— Aim —
Reproduce this listing in full.

___ Records for this exercise ___

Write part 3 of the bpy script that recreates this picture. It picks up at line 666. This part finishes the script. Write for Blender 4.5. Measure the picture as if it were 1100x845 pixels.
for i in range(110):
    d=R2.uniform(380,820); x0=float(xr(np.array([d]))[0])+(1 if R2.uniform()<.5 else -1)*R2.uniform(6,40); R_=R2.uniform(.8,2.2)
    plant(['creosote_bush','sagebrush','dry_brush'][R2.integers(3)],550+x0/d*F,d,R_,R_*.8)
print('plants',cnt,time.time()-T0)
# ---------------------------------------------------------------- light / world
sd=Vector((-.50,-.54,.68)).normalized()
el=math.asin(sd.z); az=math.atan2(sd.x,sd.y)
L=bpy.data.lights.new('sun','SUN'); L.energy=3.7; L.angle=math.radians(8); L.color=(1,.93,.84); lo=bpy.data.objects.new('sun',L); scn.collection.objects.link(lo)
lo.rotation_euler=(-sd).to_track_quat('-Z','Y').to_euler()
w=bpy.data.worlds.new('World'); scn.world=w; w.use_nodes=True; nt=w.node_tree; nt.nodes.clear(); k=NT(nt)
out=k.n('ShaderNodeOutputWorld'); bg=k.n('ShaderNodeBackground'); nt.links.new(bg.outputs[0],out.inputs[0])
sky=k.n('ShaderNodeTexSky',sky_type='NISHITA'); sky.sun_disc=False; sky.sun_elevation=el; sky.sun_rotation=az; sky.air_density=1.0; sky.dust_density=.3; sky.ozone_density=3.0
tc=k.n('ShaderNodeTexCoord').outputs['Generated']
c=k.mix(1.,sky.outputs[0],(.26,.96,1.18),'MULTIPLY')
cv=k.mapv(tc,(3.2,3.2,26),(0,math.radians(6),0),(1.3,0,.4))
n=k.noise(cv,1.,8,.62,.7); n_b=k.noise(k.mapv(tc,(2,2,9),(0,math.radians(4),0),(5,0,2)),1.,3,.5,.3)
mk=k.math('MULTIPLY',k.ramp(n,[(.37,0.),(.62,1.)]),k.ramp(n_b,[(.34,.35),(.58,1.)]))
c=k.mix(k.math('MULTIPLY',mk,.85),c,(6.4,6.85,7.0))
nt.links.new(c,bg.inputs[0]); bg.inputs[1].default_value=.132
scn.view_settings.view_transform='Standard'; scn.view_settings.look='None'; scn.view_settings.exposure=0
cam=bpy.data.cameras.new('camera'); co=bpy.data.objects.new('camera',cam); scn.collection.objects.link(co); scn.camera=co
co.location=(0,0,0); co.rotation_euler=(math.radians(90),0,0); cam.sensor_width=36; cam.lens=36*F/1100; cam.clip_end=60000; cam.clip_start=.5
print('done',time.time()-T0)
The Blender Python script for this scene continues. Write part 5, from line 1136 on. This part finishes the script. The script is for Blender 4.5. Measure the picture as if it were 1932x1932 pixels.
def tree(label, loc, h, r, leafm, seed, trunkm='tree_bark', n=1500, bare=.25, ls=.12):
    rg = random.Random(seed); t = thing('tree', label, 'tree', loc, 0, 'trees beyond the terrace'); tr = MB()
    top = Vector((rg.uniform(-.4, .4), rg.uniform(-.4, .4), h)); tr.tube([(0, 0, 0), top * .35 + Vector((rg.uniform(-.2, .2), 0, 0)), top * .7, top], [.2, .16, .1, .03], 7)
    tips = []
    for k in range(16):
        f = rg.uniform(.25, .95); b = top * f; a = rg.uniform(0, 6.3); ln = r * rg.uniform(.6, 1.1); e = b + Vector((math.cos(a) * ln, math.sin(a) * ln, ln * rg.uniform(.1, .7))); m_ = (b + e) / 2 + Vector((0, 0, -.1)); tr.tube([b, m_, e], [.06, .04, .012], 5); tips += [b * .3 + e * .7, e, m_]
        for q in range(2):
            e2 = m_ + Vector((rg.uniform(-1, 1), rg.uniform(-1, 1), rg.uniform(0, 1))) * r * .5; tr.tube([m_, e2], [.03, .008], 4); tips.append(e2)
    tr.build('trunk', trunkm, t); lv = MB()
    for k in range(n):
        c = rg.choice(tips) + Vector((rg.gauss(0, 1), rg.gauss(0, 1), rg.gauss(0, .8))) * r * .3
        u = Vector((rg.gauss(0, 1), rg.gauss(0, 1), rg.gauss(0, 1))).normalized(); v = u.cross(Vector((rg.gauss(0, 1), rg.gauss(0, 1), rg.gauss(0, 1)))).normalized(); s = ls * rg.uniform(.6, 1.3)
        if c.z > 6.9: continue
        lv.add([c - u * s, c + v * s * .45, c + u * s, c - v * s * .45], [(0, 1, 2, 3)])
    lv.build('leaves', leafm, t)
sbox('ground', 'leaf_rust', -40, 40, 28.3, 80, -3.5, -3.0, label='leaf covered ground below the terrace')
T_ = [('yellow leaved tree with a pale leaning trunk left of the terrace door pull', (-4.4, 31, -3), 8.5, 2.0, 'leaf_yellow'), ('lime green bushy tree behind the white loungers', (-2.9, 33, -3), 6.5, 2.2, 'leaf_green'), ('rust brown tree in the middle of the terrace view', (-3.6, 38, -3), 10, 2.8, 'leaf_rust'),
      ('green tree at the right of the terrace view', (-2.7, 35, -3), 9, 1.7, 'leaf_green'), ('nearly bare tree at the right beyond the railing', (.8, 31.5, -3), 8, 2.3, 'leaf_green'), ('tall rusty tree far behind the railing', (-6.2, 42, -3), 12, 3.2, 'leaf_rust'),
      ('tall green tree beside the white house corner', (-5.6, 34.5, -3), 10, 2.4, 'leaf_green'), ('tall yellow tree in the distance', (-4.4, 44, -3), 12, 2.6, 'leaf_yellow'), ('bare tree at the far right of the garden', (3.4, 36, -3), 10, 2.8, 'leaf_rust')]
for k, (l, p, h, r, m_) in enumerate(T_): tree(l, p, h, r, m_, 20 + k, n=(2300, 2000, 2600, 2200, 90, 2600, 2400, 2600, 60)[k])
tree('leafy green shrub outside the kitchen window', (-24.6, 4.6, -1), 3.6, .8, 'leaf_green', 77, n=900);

___

— Solution to the exercise —
Write part 3 of the bpy script that recreates this picture. It picks up at line 666. This part finishes the script. Write for Blender 4.5. Measure the picture as if it were 1100x845 pixels.
for i in range(110):
    d=R2.uniform(380,820); x0=float(xr(np.array([d]))[0])+(1 if R2.uniform()<.5 else -1)*R2.uniform(6,40); R_=R2.uniform(.8,2.2)
    plant(['creosote_bush','sagebrush','dry_brush'][R2.integers(3)],550+x0/d*F,d,R_,R_*.8)
print('plants',cnt,time.time()-T0)
# ---------------------------------------------------------------- light / world
sd=Vector((-.50,-.54,.68)).normalized()
el=math.asin(sd.z); az=math.atan2(sd.x,sd.y)
L=bpy.data.lights.new('sun','SUN'); L.energy=3.7; L.angle=math.radians(8); L.color=(1,.93,.84); lo=bpy.data.objects.new('sun',L); scn.collection.objects.link(lo)
lo.rotation_euler=(-sd).to_track_quat('-Z','Y').to_euler()
w=bpy.data.worlds.new('World'); scn.world=w; w.use_nodes=True; nt=w.node_tree; nt.nodes.clear(); k=NT(nt)
out=k.n('ShaderNodeOutputWorld'); bg=k.n('ShaderNodeBackground'); nt.links.new(bg.outputs[0],out.inputs[0])
sky=k.n('ShaderNodeTexSky',sky_type='NISHITA'); sky.sun_disc=False; sky.sun_elevation=el; sky.sun_rotation=az; sky.air_density=1.0; sky.dust_density=.3; sky.ozone_density=3.0
tc=k.n('ShaderNodeTexCoord').outputs['Generated']
c=k.mix(1.,sky.outputs[0],(.26,.96,1.18),'MULTIPLY')
cv=k.mapv(tc,(3.2,3.2,26),(0,math.radians(6),0),(1.3,0,.4))
n=k.noise(cv,1.,8,.62,.7); n_b=k.noise(k.mapv(tc,(2,2,9),(0,math.radians(4),0),(5,0,2)),1.,3,.5,.3)
mk=k.math('MULTIPLY',k.ramp(n,[(.37,0.),(.62,1.)]),k.ramp(n_b,[(.34,.35),(.58,1.)]))
c=k.mix(k.math('MULTIPLY',mk,.85),c,(6.4,6.85,7.0))
nt.links.new(c,bg.inputs[0]); bg.inputs[1].default_value=.132
scn.view_settings.view_transform='Standard'; scn.view_settings.look='None'; scn.view_settings.exposure=0
cam=bpy.data.cameras.new('camera'); co=bpy.data.objects.new('camera',cam); scn.collection.objects.link(co); scn.camera=co
co.location=(0,0,0); co.rotation_euler=(math.radians(90),0,0); cam.sensor_width=36; cam.lens=36*F/1100; cam.clip_end=60000; cam.clip_start=.5
print('done',time.time()-T0)
The Blender Python script for this scene continues. Write part 5, from line 1136 on. This part finishes the script. The script is for Blender 4.5. Measure the picture as if it were 1932x1932 pixels.
def tree(label, loc, h, r, leafm, seed, trunkm='tree_bark', n=1500, bare=.25, ls=.12):
    rg = random.Random(seed); t = thing('tree', label, 'tree', loc, 0, 'trees beyond the terrace'); tr = MB()
    top = Vector((rg.uniform(-.4, .4), rg.uniform(-.4, .4), h)); tr.tube([(0, 0, 0), top * .35 + Vector((rg.uniform(-.2, .2), 0, 0)), top * .7, top], [.2, .16, .1, .03], 7)
    tips = []
    for k in range(16):
        f = rg.uniform(.25, .95); b = top * f; a = rg.uniform(0, 6.3); ln = r * rg.uniform(.6, 1.1); e = b + Vector((math.cos(a) * ln, math.sin(a) * ln, ln * rg.uniform(.1, .7))); m_ = (b + e) / 2 + Vector((0, 0, -.1)); tr.tube([b, m_, e], [.06, .04, .012], 5); tips += [b * .3 + e * .7, e, m_]
        for q in range(2):
            e2 = m_ + Vector((rg.uniform(-1, 1), rg.uniform(-1, 1), rg.uniform(0, 1))) * r * .5; tr.tube([m_, e2], [.03, .008], 4); tips.append(e2)
    tr.build('trunk', trunkm, t); lv = MB()
    for k in range(n):
        c = rg.choice(tips) + Vector((rg.gauss(0, 1), rg.gauss(0, 1), rg.gauss(0, .8))) * r * .3
        u = Vector((rg.gauss(0, 1), rg.gauss(0, 1), rg.gauss(0, 1))).normalized(); v = u.cross(Vector((rg.gauss(0, 1), rg.gauss(0, 1), rg.gauss(0, 1)))).normalized(); s = ls * rg.uniform(.6, 1.3)
        if c.z > 6.9: continue
        lv.add([c - u * s, c + v * s * .45, c + u * s, c - v * s * .45], [(0, 1, 2, 3)])
    lv.build('leaves', leafm, t)
sbox('ground', 'leaf_rust', -40, 40, 28.3, 80, -3.5, -3.0, label='leaf covered ground below the terrace')
T_ = [('yellow leaved tree with a pale leaning trunk left of the terrace door pull', (-4.4, 31, -3), 8.5, 2.0, 'leaf_yellow'), ('lime green bushy tree behind the white loungers', (-2.9, 33, -3), 6.5, 2.2, 'leaf_green'), ('rust brown tree in the middle of the terrace view', (-3.6, 38, -3), 10, 2.8, 'leaf_rust'),
      ('green tree at the right of the terrace view', (-2.7, 35, -3), 9, 1.7, 'leaf_green'), ('nearly bare tree at the right beyond the railing', (.8, 31.5, -3), 8, 2.3, 'leaf_green'), ('tall rusty tree far behind the railing', (-6.2, 42, -3), 12, 3.2, 'leaf_rust'),
      ('tall green tree beside the white house corner', (-5.6, 34.5, -3), 10, 2.4, 'leaf_green'), ('tall yellow tree in the distance', (-4.4, 44, -3), 12, 2.6, 'leaf_yellow'), ('bare tree at the far right of the garden', (3.4, 36, -3), 10, 2.8, 'leaf_rust')]
for k, (l, p, h, r, m_) in enumerate(T_): tree(l, p, h, r, m_, 20 + k, n=(2300, 2000, 2600, 2200, 90, 2600, 2400, 2600, 60)[k])
tree('leafy green shrub outside the kitchen window', (-24.6, 4.6, -1), 3.6, .8, 'leaf_green', 77, n=900);